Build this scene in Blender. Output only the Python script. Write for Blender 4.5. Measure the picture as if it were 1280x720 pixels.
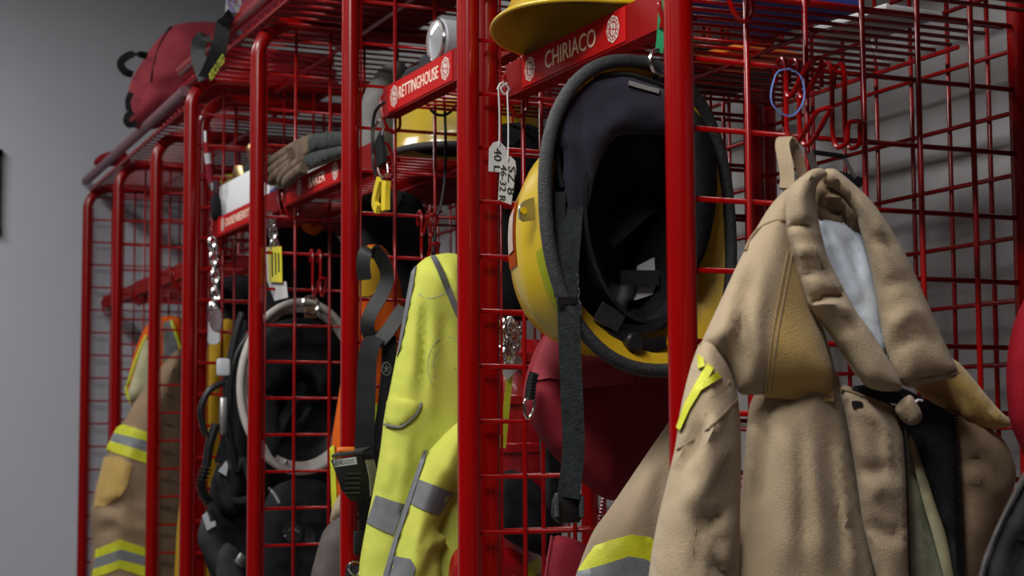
import bpy, bmesh, math, random
import numpy as np
from mathutils import Vector, Matrix, noise
from mathutils.geometry import delaunay_2d_cdt

random.seed(7)
for o in list(bpy.data.objects):
    bpy.data.objects.remove(o)
scene = bpy.context.scene
COL = scene.collection

# ------------------------------------------------------------------ camera
# rack row runs along +Y, lockers are deep along +X, camera stands 1 m high in front of the row
H = 1.0
FPX = 2081.4
YAW, PITCH, ROLL = 0.4197, 0.0860, -0.0051
CAM = np.array([-0.8787, -1.5283, H])
_fw = np.array([math.sin(YAW)*math.cos(PITCH), math.cos(YAW)*math.cos(PITCH), math.sin(PITCH)])
_rt = np.array([math.cos(YAW), -math.sin(YAW), 0.0])
_up = np.cross(_rt, _fw)
RT = math.cos(ROLL)*_rt + math.sin(ROLL)*_up
UP = math.cos(ROLL)*_up - math.sin(ROLL)*_rt
FW = _fw
cam_data = bpy.data.cameras.new('camera')
cam_data.sensor_width = 36.0
cam_data.lens = FPX/1280*36.0
cam_data.clip_start = 0.05
cam_data.dof.use_dof = True
cam_data.dof.focus_distance = 2.15
cam_data.dof.aperture_fstop = 9.0
cam = bpy.data.objects.new('camera', cam_data)
COL.objects.link(cam)
cam.matrix_world = Matrix(((RT[0], UP[0], -FW[0], CAM[0]), (RT[1], UP[1], -FW[1], CAM[1]), (RT[2], UP[2], -FW[2], CAM[2]), (0, 0, 0, 1)))
scene.camera = cam

# ------------------------------------------------------------------ world and lamps
world = bpy.data.worlds.new('world')
scene.world = world
world.use_nodes = True
world.node_tree.nodes['Background'].inputs[0].default_value = (0.80, 0.88, 1.0, 1)
world.node_tree.nodes['Background'].inputs[1].default_value = 0.015

def strip_lamp(x, y, z, power, lx=0.30, ly=1.2):
    ld = bpy.data.lights.new('ceiling_strip_light', 'AREA')
    ld.shape = 'RECTANGLE'
    ld.size, ld.size_y = lx, ly
    ld.energy = power
    ld.color = (1.0, 0.985, 0.96)
    lo = bpy.data.objects.new('ceiling_strip_light', ld)
    lo.location = (x, y, z)
    COL.objects.link(lo)
for yy, pw in ((-1.1, 94), (1.0, 54), (3.0, 31)):
    strip_lamp(-1.2, yy, 2.66, pw)
for yy, pw in ((-.6, 10), (1.6, 10)):
    strip_lamp(-3.6, yy, 2.66, pw)
vs = scene.view_settings
vs.view_transform = 'Standard'
vs.look = 'None'
vs.exposure = -0.26
vs.gamma = 1.0
vs.use_curve_mapping = False

# ------------------------------------------------------------------ pixel helpers (1280x720 frame) -> points on real planes
def ray(x, y):
    return (x-640)/FPX*RT + (360-y)/FPX*UP + FW
def PY(x, y, Y):
    d = ray(x, y); return CAM + d*((Y-CAM[1])/d[1])
def PX(x, y, X):
    d = ray(x, y); return CAM + d*((X-CAM[0])/d[0])

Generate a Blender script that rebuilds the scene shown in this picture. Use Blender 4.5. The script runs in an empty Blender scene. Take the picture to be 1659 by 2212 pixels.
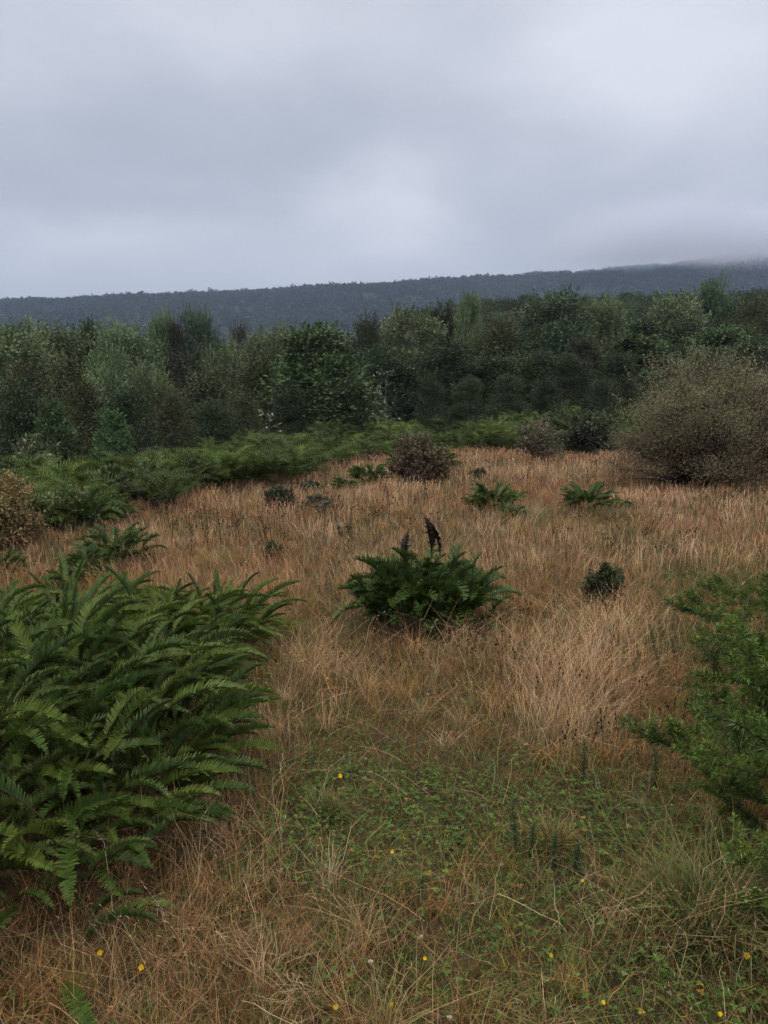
import bpy, math, random
import numpy as np
from math import radians as R, sin, cos, pi

S = bpy.context.scene
COL = S.collection
rng = np.random.default_rng(7)
random.seed(7)

# ------------------------------------------------------------------ camera
PITCH = R(10.7)
VFOV = R(67.0)
EYE = 1.6
cam_d = bpy.data.cameras.new("camera")
cam = bpy.data.objects.new("camera", cam_d)
COL.objects.link(cam)
cam.location = (0, 0, EYE)
cam.rotation_euler = (pi / 2 - PITCH, 0, 0)
cam_d.sensor_fit = 'VERTICAL'
cam_d.sensor_height = 24
cam_d.lens = 12 / math.tan(VFOV / 2)
cam_d.clip_end = 6000
cam_d.clip_start = 0.05
S.camera = cam
FPX = 1106 / math.tan(VFOV / 2)          # focal length in pixels of a 1659 x 2212 view


def pdir(px, py):
    """direction in the world seen at a place of the photograph (1659 x 2212)"""
    x = (px - 829.5) / FPX
    y = (1106 - py) / FPX
    return np.array([x, cos(PITCH) + y * sin(PITCH), -sin(PITCH) + y * cos(PITCH)])


# ------------------------------------------------------------------ sky
SUN_EL, SUN_AZ = R(62), R(215)            # azimuth from +Y towards +X
w = bpy.data.worlds.new("World")
S.world = w
w.use_nodes = True
nt = w.node_tree
nt.nodes.clear()


def N(tree, kind, **kw):
    n = tree.nodes.new(kind)
    for k, v in kw.items():
        setattr(n, k, v)
    return n


def math_node(tree, op, a, b=None, c=None, clamp=False):
    n = N(tree, 'ShaderNodeMath', operation=op, use_clamp=clamp)
    for i, v in enumerate((a, b, c)):
        if v is None:
            continue
        if isinstance(v, (int, float)):
            n.inputs[i].default_value = v
        else:
            tree.links.new(v, n.inputs[i])
    return n.outputs[0]


def make_world():
    L = nt.links.new
    tc = N(nt, 'ShaderNodeTexCoord')
    d = tc.outputs['Generated']
    sep0 = N(nt, 'ShaderNodeSeparateXYZ')
    L(d, sep0.inputs[0])
    az = math_node(nt, 'ARCTAN2', sep0.outputs[0], sep0.outputs[1])
    el = math_node(nt, 'ARCSINE', sep0.outputs[2])

    def noise(sx, sy, off, detail, dist=0.0):
        cb = N(nt, 'ShaderNodeCombineXYZ')
        L(math_node(nt, 'MULTIPLY_ADD', az, sx, off), cb.inputs[0])
        L(math_node(nt, 'MULTIPLY_ADD', el, sy, off * 1.7), cb.inputs[1])
        cb.inputs[2].default_value = off * .37
        n = N(nt, 'ShaderNodeTexNoise')
        n.inputs['Scale'].default_value = 1.0
        n.inputs['Detail'].default_value = detail
        n.inputs['Roughness'].default_value = .52
        n.inputs['Distortion'].default_value = dist
        L(cb.outputs[0], n.inputs['Vector'])
        return n.outputs['Fac']
    # patches are pushed about by a slow noise, so that their edges are ragged
    wx = math_node(nt, 'MULTIPLY_ADD', noise(5, 9, 3.1, 4), .24, -.12)
    wy = math_node(nt, 'MULTIPLY_ADD', noise(5, 9, 7.7, 4), .12, -.06)
    azw, elw = math_node(nt, 'ADD', az, wx), math_node(nt, 'ADD', el, wy)
    val = math_node(nt, 'MULTIPLY_ADD', noise(3.2, 9.5, 1.3, 6, .5), 0.46, 0.24)
    val = math_node(nt, 'MULTIPLY_ADD', noise(9, 26, 5.3, 5, .3), 0.10, val)
    # px, py, half widths in px, amount
    blobs = [(825, 440, 110, 70, .36), (800, 480, 220, 90, .07), (1330, 110, 330, 150, .42), (1600, 200, 200, 200, .14), (110, 490, 170, 50, .24),
             (380, 500, 200, 70, .12), (560, 5, 200, 70, .22), (120, 60, 260, 100, .12), (430, 570, 420, 50, .05),
             (200, 360, 330, 70, -.16), (650, 300, 420, 90, -.12), (1080, 300, 260, 80, -.06), (1380, 470, 300, 90, -.12),
             (1640, 530, 150, 60, -.20), (1100, 540, 200, 50, -.06)]
    for px, py, rx, ry, amt in blobs:
        v = pdir(px, py)
        v = v / np.linalg.norm(v)
        a0, e0 = math.atan2(v[0], v[1]), math.asin(v[2])
        dx = math_node(nt, 'MULTIPLY', math_node(nt, 'SUBTRACT', azw, a0), FPX / rx * .95)
        dy = math_node(nt, 'MULTIPLY', math_node(nt, 'SUBTRACT', elw, e0), FPX / ry * 1.0)
        q = math_node(nt, 'ADD', math_node(nt, 'MULTIPLY', dx, dx), math_node(nt, 'MULTIPLY', dy, dy))
        g = math_node(nt, 'POWER', 2.718, math_node(nt, 'MULTIPLY', q, -.7))
        val = math_node(nt, 'MULTIPLY_ADD', g, amt, val)
    # the unseen zenith above the frame is boosted to brighten the land
    sep = N(nt, 'ShaderNodeSeparateXYZ')
    L(d, sep.inputs[0])
    mz = N(nt, 'ShaderNodeMapRange', interpolation_type='SMOOTHSTEP')
    mz.inputs['From Min'].default_value = .44
    mz.inputs['From Max'].default_value = 1
    mz.inputs['To Min'].default_value = 10.0
    mz.inputs['To Max'].default_value = 33.0
    L(sep.outputs[2], mz.inputs['Value'])
    cr = N(nt, 'ShaderNodeValToRGB')
    e = cr.color_ramp.elements
    e[0].position, e[0].color = 0.0, (.36, .378, .46, 1)
    e[1].position, e[1].color = 1.0, (.83, .845, .925, 1)
    m = e.new(.45)
    m.color = (.535, .568, .65, 1)
    L(val, cr.inputs[0])
    sky = N(nt, 'ShaderNodeTexSky', sky_type='NISHITA')
    sky.sun_disc = False
    sky.sun_elevation = SUN_EL
    sky.sun_rotation = SUN_AZ
    sky.dust_density = 4
    # cloud above the frame is tinted warm so the land is lit less blue
    mw = N(nt, 'ShaderNodeMapRange', interpolation_type='SMOOTHSTEP')
    mw.inputs['From Min'].default_value = .44
    mw.inputs['From Max'].default_value = .75
    L(sep.outputs[2], mw.inputs['Value'])
    warm = N(nt, 'ShaderNodeMix', data_type='RGBA')
    L(mw.outputs[0], warm.inputs['Factor'])
    L(cr.outputs[0], warm.inputs['A'])
    warm.inputs['B'].default_value = (.74, .68, .60, 1)
    mul = N(nt, 'ShaderNodeVectorMath', operation='SCALE')
    L(warm.outputs['Result'], mul.inputs[0])
    L(mz.outputs[0], mul.inputs['Scale'])
    mix = N(nt, 'ShaderNodeMix', data_type='RGBA')
    mix.inputs['Factor'].default_value = .94        # thick overcast hides nearly all of the clear sky
    L(sky.outputs[0], mix.inputs['A'])
    L(mul.outputs[0], mix.inputs['B'])
    bg = N(nt, 'ShaderNodeBackground')
    bg.inputs['Strength'].default_value = 0.1
    L(mix.outputs['Result'], bg.inputs['Color'])
    out = N(nt, 'ShaderNodeOutputWorld')
    L(bg.outputs[0], out.inputs['Surface'])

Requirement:
Write out the lines running from the one that contains "Generate a Blender" through the one that contains "return n.outputs[0]", ends included, and nothing else. Pictures stay out of the copy.

The reply:
Generate a Blender script that rebuilds the scene shown in this picture. Use Blender 4.5. The script runs in an empty Blender scene. Take the picture to be 1659 by 2212 pixels.
import bpy, math, random
import numpy as np
from math import radians as R, sin, cos, pi

S = bpy.context.scene
COL = S.collection
rng = np.random.default_rng(7)
random.seed(7)

# ------------------------------------------------------------------ camera
PITCH = R(10.7)
VFOV = R(67.0)
EYE = 1.6
cam_d = bpy.data.cameras.new("camera")
cam = bpy.data.objects.new("camera", cam_d)
COL.objects.link(cam)
cam.location = (0, 0, EYE)
cam.rotation_euler = (pi / 2 - PITCH, 0, 0)
cam_d.sensor_fit = 'VERTICAL'
cam_d.sensor_height = 24
cam_d.lens = 12 / math.tan(VFOV / 2)
cam_d.clip_end = 6000
cam_d.clip_start = 0.05
S.camera = cam
FPX = 1106 / math.tan(VFOV / 2)          # focal length in pixels of a 1659 x 2212 view


def pdir(px, py):
    """direction in the world seen at a place of the photograph (1659 x 2212)"""
    x = (px - 829.5) / FPX
    y = (1106 - py) / FPX
    return np.array([x, cos(PITCH) + y * sin(PITCH), -sin(PITCH) + y * cos(PITCH)])


# ------------------------------------------------------------------ sky
SUN_EL, SUN_AZ = R(62), R(215)            # azimuth from +Y towards +X
w = bpy.data.worlds.new("World")
S.world = w
w.use_nodes = True
nt = w.node_tree
nt.nodes.clear()


def N(tree, kind, **kw):
    n = tree.nodes.new(kind)
    for k, v in kw.items():
        setattr(n, k, v)
    return n


def math_node(tree, op, a, b=None, c=None, clamp=False):
    n = N(tree, 'ShaderNodeMath', operation=op, use_clamp=clamp)
    for i, v in enumerate((a, b, c)):
        if v is None:
            continue
        if isinstance(v, (int, float)):
            n.inputs[i].default_value = v
        else:
            tree.links.new(v, n.inputs[i])
    return n.outputs[0]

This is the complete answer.